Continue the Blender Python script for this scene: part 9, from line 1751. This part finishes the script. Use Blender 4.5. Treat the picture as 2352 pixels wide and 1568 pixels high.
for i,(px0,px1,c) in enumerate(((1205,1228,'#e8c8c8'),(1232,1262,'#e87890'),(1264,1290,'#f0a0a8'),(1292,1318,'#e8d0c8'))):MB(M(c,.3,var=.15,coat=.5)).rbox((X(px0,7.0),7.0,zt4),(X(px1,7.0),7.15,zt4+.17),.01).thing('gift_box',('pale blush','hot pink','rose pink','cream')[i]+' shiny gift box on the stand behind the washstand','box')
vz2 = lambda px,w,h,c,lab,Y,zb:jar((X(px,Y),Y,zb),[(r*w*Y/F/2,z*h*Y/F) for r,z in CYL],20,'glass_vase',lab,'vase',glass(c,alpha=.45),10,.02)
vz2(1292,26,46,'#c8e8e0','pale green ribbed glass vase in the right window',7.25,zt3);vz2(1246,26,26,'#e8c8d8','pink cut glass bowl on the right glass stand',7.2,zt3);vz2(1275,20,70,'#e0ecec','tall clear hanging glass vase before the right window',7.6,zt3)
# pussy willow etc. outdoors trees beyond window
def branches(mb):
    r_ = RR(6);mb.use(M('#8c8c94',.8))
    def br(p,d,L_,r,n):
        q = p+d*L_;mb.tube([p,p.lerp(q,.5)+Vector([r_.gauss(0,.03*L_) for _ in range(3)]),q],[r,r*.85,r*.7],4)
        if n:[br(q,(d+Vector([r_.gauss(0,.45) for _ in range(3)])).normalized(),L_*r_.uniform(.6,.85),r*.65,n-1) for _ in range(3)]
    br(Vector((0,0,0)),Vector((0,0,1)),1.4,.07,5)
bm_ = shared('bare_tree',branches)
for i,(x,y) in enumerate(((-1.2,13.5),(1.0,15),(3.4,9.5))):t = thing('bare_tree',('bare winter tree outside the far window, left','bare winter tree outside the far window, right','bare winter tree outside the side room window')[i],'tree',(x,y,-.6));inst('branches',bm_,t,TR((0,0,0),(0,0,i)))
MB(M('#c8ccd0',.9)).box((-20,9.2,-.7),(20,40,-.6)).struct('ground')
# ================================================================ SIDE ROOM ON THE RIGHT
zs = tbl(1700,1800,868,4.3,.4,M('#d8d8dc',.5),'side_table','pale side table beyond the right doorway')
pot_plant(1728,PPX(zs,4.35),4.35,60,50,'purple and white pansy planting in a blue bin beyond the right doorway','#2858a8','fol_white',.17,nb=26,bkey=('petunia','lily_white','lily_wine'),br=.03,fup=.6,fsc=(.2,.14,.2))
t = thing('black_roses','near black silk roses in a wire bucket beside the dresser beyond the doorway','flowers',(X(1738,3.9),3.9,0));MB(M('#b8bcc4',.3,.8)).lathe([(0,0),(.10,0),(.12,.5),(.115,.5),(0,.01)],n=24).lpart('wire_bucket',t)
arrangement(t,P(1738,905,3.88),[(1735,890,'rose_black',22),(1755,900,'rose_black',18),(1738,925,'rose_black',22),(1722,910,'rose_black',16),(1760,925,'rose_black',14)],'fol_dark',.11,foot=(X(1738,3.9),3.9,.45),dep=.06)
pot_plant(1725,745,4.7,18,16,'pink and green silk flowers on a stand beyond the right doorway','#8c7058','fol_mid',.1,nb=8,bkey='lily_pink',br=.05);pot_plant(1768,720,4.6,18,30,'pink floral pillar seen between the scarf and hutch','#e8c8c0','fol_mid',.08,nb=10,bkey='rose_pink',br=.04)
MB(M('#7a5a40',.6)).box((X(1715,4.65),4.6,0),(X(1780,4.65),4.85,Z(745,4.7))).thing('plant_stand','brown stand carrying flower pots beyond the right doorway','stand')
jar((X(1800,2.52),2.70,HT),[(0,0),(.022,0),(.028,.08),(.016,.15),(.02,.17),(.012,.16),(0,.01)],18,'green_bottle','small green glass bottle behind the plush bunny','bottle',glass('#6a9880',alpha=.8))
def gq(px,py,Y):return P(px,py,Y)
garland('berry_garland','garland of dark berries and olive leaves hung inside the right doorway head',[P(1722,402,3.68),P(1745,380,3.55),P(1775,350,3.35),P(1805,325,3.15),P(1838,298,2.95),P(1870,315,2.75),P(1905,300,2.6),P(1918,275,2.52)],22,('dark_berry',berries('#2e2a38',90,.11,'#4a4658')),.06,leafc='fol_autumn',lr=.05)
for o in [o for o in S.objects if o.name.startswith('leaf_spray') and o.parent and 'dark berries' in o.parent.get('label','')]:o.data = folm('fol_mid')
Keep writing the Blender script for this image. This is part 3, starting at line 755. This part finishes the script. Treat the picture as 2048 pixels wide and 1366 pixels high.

◇ ◇ ◇ ◇ ◇ ◇ ◇

◆ Task requirements
Reproduce the listing shown above in its entirety, exactly.

◆ Solution to this exercise
Continue the Blender Python script for this scene: part 9, from line 1751. This part finishes the script. Use Blender 4.5. Treat the picture as 2352 pixels wide and 1568 pixels high.
for i,(px0,px1,c) in enumerate(((1205,1228,'#e8c8c8'),(1232,1262,'#e87890'),(1264,1290,'#f0a0a8'),(1292,1318,'#e8d0c8'))):MB(M(c,.3,var=.15,coat=.5)).rbox((X(px0,7.0),7.0,zt4),(X(px1,7.0),7.15,zt4+.17),.01).thing('gift_box',('pale blush','hot pink','rose pink','cream')[i]+' shiny gift box on the stand behind the washstand','box')
vz2 = lambda px,w,h,c,lab,Y,zb:jar((X(px,Y),Y,zb),[(r*w*Y/F/2,z*h*Y/F) for r,z in CYL],20,'glass_vase',lab,'vase',glass(c,alpha=.45),10,.02)
vz2(1292,26,46,'#c8e8e0','pale green ribbed glass vase in the right window',7.25,zt3);vz2(1246,26,26,'#e8c8d8','pink cut glass bowl on the right glass stand',7.2,zt3);vz2(1275,20,70,'#e0ecec','tall clear hanging glass vase before the right window',7.6,zt3)
# pussy willow etc. outdoors trees beyond window
def branches(mb):
    r_ = RR(6);mb.use(M('#8c8c94',.8))
    def br(p,d,L_,r,n):
        q = p+d*L_;mb.tube([p,p.lerp(q,.5)+Vector([r_.gauss(0,.03*L_) for _ in range(3)]),q],[r,r*.85,r*.7],4)
        if n:[br(q,(d+Vector([r_.gauss(0,.45) for _ in range(3)])).normalized(),L_*r_.uniform(.6,.85),r*.65,n-1) for _ in range(3)]
    br(Vector((0,0,0)),Vector((0,0,1)),1.4,.07,5)
bm_ = shared('bare_tree',branches)
for i,(x,y) in enumerate(((-1.2,13.5),(1.0,15),(3.4,9.5))):t = thing('bare_tree',('bare winter tree outside the far window, left','bare winter tree outside the far window, right','bare winter tree outside the side room window')[i],'tree',(x,y,-.6));inst('branches',bm_,t,TR((0,0,0),(0,0,i)))
MB(M('#c8ccd0',.9)).box((-20,9.2,-.7),(20,40,-.6)).struct('ground')
# ================================================================ SIDE ROOM ON THE RIGHT
zs = tbl(1700,1800,868,4.3,.4,M('#d8d8dc',.5),'side_table','pale side table beyond the right doorway')
pot_plant(1728,PPX(zs,4.35),4.35,60,50,'purple and white pansy planting in a blue bin beyond the right doorway','#2858a8','fol_white',.17,nb=26,bkey=('petunia','lily_white','lily_wine'),br=.03,fup=.6,fsc=(.2,.14,.2))
t = thing('black_roses','near black silk roses in a wire bucket beside the dresser beyond the doorway','flowers',(X(1738,3.9),3.9,0));MB(M('#b8bcc4',.3,.8)).lathe([(0,0),(.10,0),(.12,.5),(.115,.5),(0,.01)],n=24).lpart('wire_bucket',t)
arrangement(t,P(1738,905,3.88),[(1735,890,'rose_black',22),(1755,900,'rose_black',18),(1738,925,'rose_black',22),(1722,910,'rose_black',16),(1760,925,'rose_black',14)],'fol_dark',.11,foot=(X(1738,3.9),3.9,.45),dep=.06)
pot_plant(1725,745,4.7,18,16,'pink and green silk flowers on a stand beyond the right doorway','#8c7058','fol_mid',.1,nb=8,bkey='lily_pink',br=.05);pot_plant(1768,720,4.6,18,30,'pink floral pillar seen between the scarf and hutch','#e8c8c0','fol_mid',.08,nb=10,bkey='rose_pink',br=.04)
MB(M('#7a5a40',.6)).box((X(1715,4.65),4.6,0),(X(1780,4.65),4.85,Z(745,4.7))).thing('plant_stand','brown stand carrying flower pots beyond the right doorway','stand')
jar((X(1800,2.52),2.70,HT),[(0,0),(.022,0),(.028,.08),(.016,.15),(.02,.17),(.012,.16),(0,.01)],18,'green_bottle','small green glass bottle behind the plush bunny','bottle',glass('#6a9880',alpha=.8))
def gq(px,py,Y):return P(px,py,Y)
garland('berry_garland','garland of dark berries and olive leaves hung inside the right doorway head',[P(1722,402,3.68),P(1745,380,3.55),P(1775,350,3.35),P(1805,325,3.15),P(1838,298,2.95),P(1870,315,2.75),P(1905,300,2.6),P(1918,275,2.52)],22,('dark_berry',berries('#2e2a38',90,.11,'#4a4658')),.06,leafc='fol_autumn',lr=.05)
for o in [o for o in S.objects if o.name.startswith('leaf_spray') and o.parent and 'dark berries' in o.parent.get('label','')]:o.data = folm('fol_mid')
Keep writing the Blender script for this image. This is part 3, starting at line 755. This part finishes the script. Treat the picture as 2048 pixels wide and 1366 pixels high.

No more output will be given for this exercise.